In Bad Faith: The Link Between Religious Conversion & Violent Extremism

– Executive Summary –

Recent studies have found a disproportionate number of converts to Islam are taking part in radical activities as opposed to those born into the faith. Forty percent of those arrested in the United States for activities related to the Islamic State in the Levant (ISIL) are converts to Islam.[1] Only about one of five Muslims in the United States however converted to the religion.[2] Another study of Germans traveling to Syria to fight for ISIL found 23 percent were converts, but the German Islamic converts make up less than 1 percent of the German Muslim population.[3] While the research linking conversion to radicalization is available, a gap exists in research examining what in the conversion process may be causing this phenomenon. This thesis asks, what is the relationship between religious conversion and violent extremism?

Past research examining the psychological and sociological factors influencing religious conversions were analyzed and four hypotheses were formed:

  • Hypothesis 1: Religious conversion borne out of a lack of secure attachments creates a cognitive opening to adopt new worldviews, including radical ones.
  • Hypothesis 2: Religious conversion takes place through interpersonal connections, and conversion to extremism takes place through prior associations with radical individuals during the conversion process.
  • Hypothesis 3: Personal problems and connections to radical milieus substantially increase the likelihood of religious converts becoming violent extremists.
  • Hypothesis 4: Recruitment among converts to Islam reflects a selection bias on the part of the recruiters seeking targets of opportunity among aggrieved individuals with low levels of religious knowledge.

This study examined 38 individuals who were residents or citizens of the United States, were converts to Islam, and committed or attempted to commit a radical act. The lives of the individuals leading up to the conversion were researched for events and common traits to test the aforementioned hypotheses. This study found the most support for Hypotheses 1 and 3.

The study found 25 of the 38 individuals had personal problems leading up to their decision to convert to Islam.
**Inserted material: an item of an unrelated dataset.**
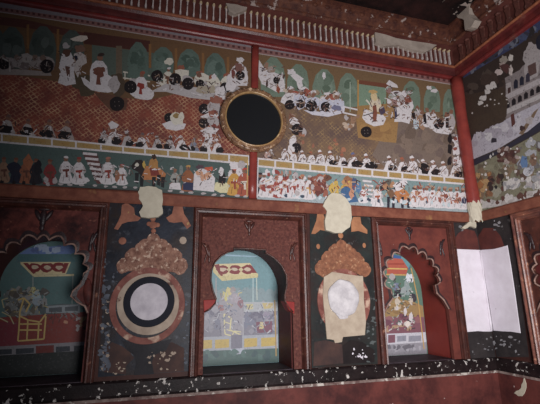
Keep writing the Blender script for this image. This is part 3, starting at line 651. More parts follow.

Personal problems were defined as individuals who suffered from any of the following:

  • Mental illness
  • Significant past criminal history
  • A history of addictive behaviors
  • Past history of violence
  • Personal adjustment issues
  • Relationship problems
  • Employment problems

Other findings of interest were found. Five of the 38 subjects were females, and all converted due to a lack of secure attachments. All five females had a romantic catalyst as the cause of their conversion. The average age of the subjects at conversion was just over 22 years. Also found in the study was little evidence supporting Hypotheses 2 and 4.

While clear convincing support for any of the four hypotheses was not found, this study did find common variables in the subjects’ lives pre-conversion occurring at a higher rate than others.

  • The average age of the subjects was between 22 and 23
  • Subjects had recently befriended a Muslim
  • Subjects had contact with radical Muslims prior or in close proximity to their conversion
  • Subjects had a strained or no relationship with at least one of their parents
  • Subjects’ background indicated they were loners or recluses
  • Subjects’ had a significant history of criminal activity in their past.
  • If the subjects were female, they were converting for romantic or sexual attraction reasons

Conversion by itself should not raise red flags, but conversion with other underlying factors indicates a greater risk for radicalization. The underlying factors are the drivers of radicalization, and the conversion gives individuals a reason to manifest their radical tendencies.

[1] Lorenzo Vidino and Seamus Hughes, Isis in America: From Retweets to Raqqa (Washington, DC: The George Washington University Center for Cyber and Homeland Security—Program on Extremism, 2015),

[2] Besheer Mohamed, “New Estimates Show U.S. Muslim Population Continues to Grow,” Pew Research Center, January 3, 2018,

[3] Sean C. Reynolds and Mohammed M. Hafez, “Social Network Analysis of German Foreign Fighters in Syria and Iraq,” Terrorism and Political Violence, 2017, 22, doi: 10.1080/09546553.2016.1272456.